Dear friends, this experience is even more important for us today in order to find the criteria that tell us if we are really close to God, if Gos is present and lives in us.

Love of God grows in us if we remain united to him in prayer and listening to his Word, if our heart opens up. Only divine love can make us open our heart to others and makes us sensitive to their needs - it makes us consider everyone as brothers and sisters, inviting us to respond to hate with love and to offenses with forgiveness.

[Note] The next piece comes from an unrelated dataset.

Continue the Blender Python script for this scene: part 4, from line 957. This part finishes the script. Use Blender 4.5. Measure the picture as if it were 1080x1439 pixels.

Reflecting on this figure of Symeon the New Theologian, we can also identify another element of his spirituality. In the ascetic way of life that he proposed and followed, his strong attention and concentration on interior experience conferred an essential importance on the spiritual father of the monastery.

Symeon himself, when he was younger, as we mentioned, had found a spiritual director who helped him very much, and for whom he maintained the greatest esteem to the point that he venerated him publicly after the latter died.

I would like to say that for everyone - priests, consecrated persons and laymen, especially young people - the invitation to take counsel from a good spiritual father is valid for all, as a guide who can accompany each one as he gets to know his own self profoundly, and thus to lead him to union with the Lord so that his existence may conform ever more to the Gospel.

To go towards the Lord, we always need a guide, we always need dialog. We cannot do it with our own reflections alone. To find such a guide is also the meaning of ecclesiality in our faith.

In conclusion, we can synthesize the teaching and mystical experience of Symeon the New Theologian: in his incessant search for God, despite the difficulties he encountered and the criticisms he received, he let himself be guided by love.

He knew to live it himself and to teach his monks that the essential for every disciple of Christ is to grow in love, thus growing in the knowledge of Christ himself, so we can say with St. Paul: "I live, no longer I, but Christ lives in me" (Gal 2,20).